NOT Educating FORTRAN programmers to use C
Daniel R. Levy
levy at cbnewsc.ATT.COM
Sun Jan 21 08:55:01 AEST 1990
> > You write character manipulation programs in Fortran?
>
> Why not? It's as fast as the fastest mechanism C has for Characters
> (or should be), it has built-in concatenate and substring syntax
> (instead of C's clumsy looking function calls for these features),
> and it's widely regarded as something that Fortran did (nearly)
> right - even by people who otherwise don't like Fortran.

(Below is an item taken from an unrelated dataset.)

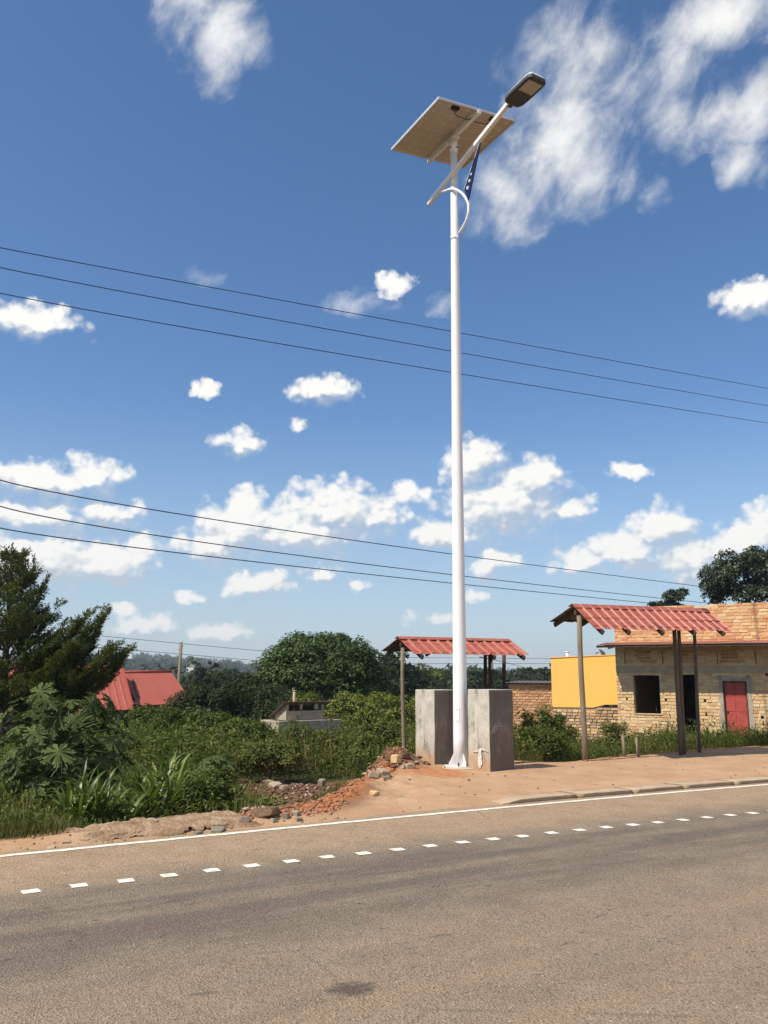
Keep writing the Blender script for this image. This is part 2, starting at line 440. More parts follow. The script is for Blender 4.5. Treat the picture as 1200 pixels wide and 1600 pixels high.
class MB:
    def __init__(s):
        s.v = []; s.f = []; s.mi = []; s.sm = []
    def face(s, pts, mi=0, sm=False):
        b = len(s.v); s.v += [tuple(p) for p in pts]; s.f.append(tuple(range(b, b + len(pts)))); s.mi.append(mi); s.sm.append(sm)
    def box(s, c, size, M=None, mi=0):
        hx, hy, hz = (a / 2 for a in size)
        c = Vector(c)
        P = [Vector((x * hx, y * hy, z * hz)) for x in (-1, 1) for y in (-1, 1) for z in (-1, 1)]
        P = [c + (M @ p if M else p) for p in P]
        b = len(s.v); s.v += [tuple(p) for p in P]
        for q in ((0, 1, 3, 2), (4, 6, 7, 5), (0, 4, 5, 1), (2, 3, 7, 6), (0, 2, 6, 4), (1, 5, 7, 3)):
            s.f.append(tuple(b + i for i in q)); s.mi.append(mi); s.sm.append(False)
    def bar(s, p0, p1, w, h, up=(0, 0, 1), mi=0):
        p0, p1 = Vector(p0), Vector(p1)
        d = (p1 - p0); L = d.length; d.normalize()
        sd = d.cross(Vector(up)).normalized(); u = sd.cross(d)
        M = Matrix((d, sd, u)).transposed()
        s.box((p0 + p1) / 2, (L, w, h), M, mi)
    def tube(s, pts, rad, n=8, caps=True, mi=0, sm=True):
        pts = [Vector(p) for p in pts]
        if isinstance(rad, (int, float)): rad = [rad] * len(pts)
        rings = []
        ref = None
        for i, p in enumerate(pts):
            d = (pts[min(i + 1, len(pts) - 1)] - pts[max(i - 1, 0)]).normalized()
            if ref is None:
                ref = d.cross(Vector((0, 0, 1)))
                if ref.length < 1e-3: ref = Vector((1, 0, 0))
            a = (ref - d * ref.dot(d)).normalized(); ref = a
            b_ = d.cross(a)
            b0 = len(s.v)
            for k in range(n):
                t = 2 * pi * k / n
                s.v.append(tuple(p + (a * math.cos(t) + b_ * math.sin(t)) * rad[i]))
            rings.append(b0)
        for r0, r1 in zip(rings, rings[1:]):
            for k in range(n):
                s.f.append((r0 + k, r0 + (k + 1) % n, r1 + (k + 1) % n, r1 + k)); s.mi.append(mi); s.sm.append(sm)
        if caps:
            s.f.append(tuple(rings[0] + k for k in reversed(range(n)))); s.mi.append(mi); s.sm.append(False)
            s.f.append(tuple(rings[-1] + k for k in range(n))); s.mi.append(mi); s.sm.append(False)
    def prism(s, poly, off, mi=0):
        """poly: list of 3D points (planar); off: extrusion vector"""
        b = len(s.v); n = len(poly); off = Vector(off)
        s.v += [tuple(p) for p in poly] + [tuple(Vector(p) + off) for p in poly]
        s.f.append(tuple(b + i for i in reversed(range(n)))); s.f.append(tuple(b + n + i for i in range(n)))
        s.mi += [mi, mi]; s.sm += [False, False]
        for i in range(n):
            j = (i + 1) % n
            s.f.append((b + i, b + j, b + n + j, b + n + i)); s.mi.append(mi); s.sm.append(False)
    def mesh(s, name, mats):
        me = bpy.data.meshes.new(name)
        me.from_pydata(s.v, [], s.f)
        for m in (mats if isinstance(mats, (list, tuple)) else [mats]): me.materials.append(m)
        me.polygons.foreach_set('material_index', s.mi)
        me.polygons.foreach_set('use_smooth', s.sm)
        me.update()
        return me
    def build(s, name, mats, parent=None, loc=None):
        return link(name, s.mesh(name, mats), parent, loc)
def recalc(o):
    import bmesh
    bm = bmesh.new(); bm.from_mesh(o.data)
    bmesh.ops.recalc_face_normals(bm, faces=bm.faces); bm.to_mesh(o.data); bm.free()
    return o
def bevel(o, w, seg=2):
    m = o.modifiers.new('bevel', 'BEVEL'); m.width = w; m.segments = seg; m.limit_method = 'ANGLE'
    return o

def unit(a):
    return a / np.maximum(np.linalg.norm(a, axis=1, keepdims=True), 1e-9)
def leaves_np(P, D, Nn, L, Wd, fold=0.25, droop=0.0):
    """P base points, D axis directions, Nn rough normals, L lengths, Wd widths -> V, F (2 triangles a leaf, folded)"""
    D = unit(D); S_ = unit(np.cross(D, Nn)); Un = np.cross(S_, D)
    L = L[:, None]; Wd = Wd[:, None]
    mid = P + D * L * 0.45
    a = mid + S_ * Wd * 0.5 + Un * Wd * fold
    b = mid - S_ * Wd * 0.5 + Un * Wd * fold
    tip = P + D * L - Un * L * droop
    V = np.stack([P, a, tip, b], 1).reshape(-1, 3)
    i = np.arange(len(P)) * 4
    Fq = np.concatenate([np.stack([i, i + 1, i + 2], 1), np.stack([i, i + 2, i + 3], 1)])
    return V, Fq
def leaf_obj(name, P, D, Nn, L, Wd, mat, parent=None, loc=None, **k):
    V, Fq = leaves_np(P, D, Nn, L, Wd, **k)
    return link(name, np_mesh(name, V, Fq, mat), parent, loc)
def rdir(n):
    return unit(RNG.normal(size=(n, 3)))

# ------------------------------------------------------------------ ground shape
_EX = np.array([-3.42, -1.56, -0.27, 1.29, 3.59, 5.96]); _EY = np.array([7.92, 9.07, 9.87, 10.83, 12.12, 13.42])
_q = np.polyfit(_EX, _EY, 2)
XA, XB = -6.0, 9.0
def ye(x):
    x = np.asarray(x, float)
    xc = np.clip(x, XA, XB)
    y = np.polyval(_q, xc)
    sl = 2 * _q[0] * xc + _q[1]
    return y + (x - xc) * sl
def edge_pt(x, d):
    xc = np.clip(x, XA, XB)
    sl = 2 * _q[0] * xc + _q[1]
    n = np.stack([-sl, np.ones_like(sl)], -1) / np.sqrt(1 + sl * sl)[..., None]
    return np.stack([x, ye(x)], -1) + n * np.asarray(d)[..., None]
def ss(x, a, b):
    t = np.clip((x - a) / (b - a), 0, 1)
    return t * t * (3 - 2 * t)
def vnoise(x, y, sc, seed=0, octv=4):
    """value noise, vectorised"""
    out = np.zeros_like(x, float); amp = 1.0; tot = 0
    for o in range(octv):
        X = x * sc + 17.3 * seed + o * 31.7; Y = y * sc - 11.1 * seed + o * 47.1
        xi = np.floor(X); yi = np.floor(Y); fx = X - xi; fy = Y - yi
        fx = fx * fx * (3 - 2 * fx); fy = fy * fy * (3 - 2 * fy)
        def h(i, j):
            t = np.sin(i * 127.1 + j * 311.7 + seed * 74.7 + o * 13.3) * 43758.5453
            return t - np.floor(t)
        v = (h(xi, yi) * (1 - fx) + h(xi + 1, yi) * fx) * (1 - fy) + (h(xi, yi + 1) * (1 - fx) + h(xi + 1, yi + 1) * fx) * fy
        out += v * amp; tot += amp; amp *= 0.5; sc *= 2.03
    return out / tot - 0.5
def masks(x, y):
    d = (y - ye(x)) * 0.866
    xl = np.interp(d, [0, 1.2, 2.5, 3.2, 4.2, 6], [-0.75, -0.55, -0.35, 0.15, 0.45, 0.9])
    dw = np.interp(x, [0, 1.5, 2.6, 3.57, 5.1, 8.8, 15, 40], [4.6, 4.6, 3.5, 3.15, 3.6, 4.2, 4.6, 5])
    wob = vnoise(x, y, 1.6, 3) * 0.5
    side = ss(x - xl + wob, -0.95, 0.1)
    back = 1 - ss(d - dw + wob * 0.7, 0.0, 2.6)
    plat = side * back
    vw = np.interp(x, [-40, -6, -3.7, -1.2, -0.8], [0.6, 0.6, 0.65, 1.0, 0.9])
    return d, xl, dw, plat, side, back, vw
def ground_z(x, y):
    x = np.asarray(x, float); y = np.asarray(y, float)
    d, xl, dw, plat, side, back, vw = masks(x, y)
    low = -0.42 - 0.35 * ss(d, 4, 14) - 0.9 * ss(d, 12, 40) - 2.2 * ss(d, 35, 110) - 3.0 * ss(d, 100, 400)
    low = low + vnoise(x, y, 0.35, 5) * 0.35 * ss(d, 1.5, 5)
    # verge on the left: a bank that drops off behind the road edge
    ver = 0.05 * ss(d, 0.15, 0.5) + (low - 0.05) * ss(d, vw, vw + 1.5)
    z = ver * (1 - side) + (low * (1 - back) + back * (0.050 * ss(d, 0.25, 0.65) + 0.050 * ss(d, 0.7, 2.8))) * side
    # soil heaps
    def heap(cx, cy, rx, ry, h):
        return h * np.exp(-((x - cx) / rx) ** 2 - ((y - cy) / ry) ** 2)
    z = z + heap(0.05, 14.6, 0.55, 0.55, 0.42) + heap(-0.35, 14.0, 0.5, 0.4, 0.16) + heap(-2.05, 12.6, 0.55, 0.5, 0.30) + heap(-1.0, 13.2, 0.7, 0.4, 0.16)
    soil = (1 - ss(np.abs(x + 0.9), 1.0, 2.4)) * ss(d, 0.6, 1.2) * (1 - ss(d, 3.8, 5.0))
    z = z + vnoise(x, y, 5.5, 8, 4) * 0.16 * soil
    z = z + vnoise(x, y, 2.2, 9, 4) * (0.03 + 0.02 * (1 - side)) * ss(d, 0.05, 0.7)
    road = 1 - ss(np.where(d > -12, d, 99), -0.02, 0.22)
    z = z * (1 - road) - 0.035 * road
    back_side = ss(-d, 11.2, 12.4)
    z = z * (1 - back_side) + back_side * (0.02 - 0.3 * ss(-d, 13, 20)) 
    return z
def gz(x, y):
    return float(ground_z(np.array([x]), np.array([y]))[0])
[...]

Well... depends on what you're doing with the strings. Fortran uses the
convention that character strings are right-padded with blanks (for things
like READ with a-format where the input buffer is longer than the input record
[strictly speaking, isn't this really a nonstandard but common extension to
accommodate variable size input records?], the INQUIRE statement, and assigning
one string to another). This means juggling the length information along with
the strings (nothing stops you from doing that in C B.T.W.) and/or having a
function analogous to C's "strlen" to give you the length of a blank-padded
string. You can't concatenate or print a "zero length" string -- that
must be special-cased. And, of course, information about trailing blanks in
input records is lost. E.g.:
C
C FORTRAN77 code to read two lines (assumed 80-characters wide, max),
C put their concatention in a buffer,
C then print the concatenation between double quotes
C
CHARACTER*80 STR1, STR2
CHARACTER*160 STR3
READ(5,10) STR1
READ(5,10) STR2
10 FORMAT(A)
LSTR1=LENGTH(STR1)
LSTR2=LENGTH(STR2)
IF (LSTR1.EQ.0) THEN
STR3=STR2
LSTR3=LSTR2
ELSE IF (LSTR2.EQ.0) THEN
STR3=STR1
LSTR3=LSTR1
ELSE
STR3=STR1(1:LSTR1)//STR2(1:LSTR2)
LSTR3=LSTR1+LSTR2
ENDIF
IF (LSTR3.EQ.0) THEN
WRITE(6,20)
20 FORMAT(1X,'""')
ELSE
WRITE(6,30)STR3(1:LSTR3)
30 FORMAT(1X,A)
ENDIF
STOP
END
FUNCTION LENGTH(STRING)
CHARACTER*(*) STRING
DO 10 LENGTH=LEN(STRING),1,-1
10 IF (STRING(LENGTH:LENGTH).NE.' ') RETURN
LENGTH=0
RETURN
END
Ugh. Now let's try that in C...
#include <stdio.h>
main()
{
char str1[81];
char str2[81];
char str3[161];
void exit();
(void) gets(str1);
(void) gets(str2);
(void) sprintf(str3,"%s%s",str1,str2);
(void) printf("\"%s\"\n",str3);
exit(0);
}
'Nuff said.
--
Daniel R. Levy >>> God: just say "yes" <<<
AT&T Bell Laboratories UNIX(R) mail: att!ttbcad!levy, att!cbnewsc!levy
5555 West Touhy Avenue Any opinions expressed in the message above are
Skokie, Illinois 60077 mine, and not necessarily AT&T's.